Chinese applicants were told they could not attend the conference in an email sent by Mark Messersmith, a Kepler project specialist at Nasa Ames. "Unfortunately … federal legislation passed last March forbids us from hosting any citizens of the People's Republic of China at a conference held at facilities of the National Aeronautics and Space Administration. Regarding those who are already working at other institutions in the US, due to security issues resulting from recent Congressional actions, they are under the same constraints," according to the email, seen by the Guardian.
The recent Congressional action refers to a broader law passed in July which prohibits Nasa funds from being used to participate or collaborate with China in any way. The law has raised fears among some Nasa-funded scientists that they will have to sever ties with their Chinese collaborators, and no longer take on Chinese students.
Marcy said the law would damage relationships built up between US and Chinese researchers that could be valuable lines of communication if conflicts arose between the two nations in the future.
Sir Martin Rees, Britain's astronomer royal, said he "fully supported" Marcy's position and called the ban "a deplorable 'own goal' by the US".

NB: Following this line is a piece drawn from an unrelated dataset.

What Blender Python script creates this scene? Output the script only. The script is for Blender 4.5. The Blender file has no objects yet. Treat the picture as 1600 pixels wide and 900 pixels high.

Chris Lintott, an astronomer at Oxford University, called for a total boycott of the conference until the situation had been resolved. "I'm shocked and upset by the way this policy has been applied. Science is supposed to be open to all and restricting those who can attend by nationality goes against years of practice, going right back to cold war conferences of Russian and western physicists," he said. "The Kepler team should move their conference somewhere else – and I hope everyone boycotts until they do."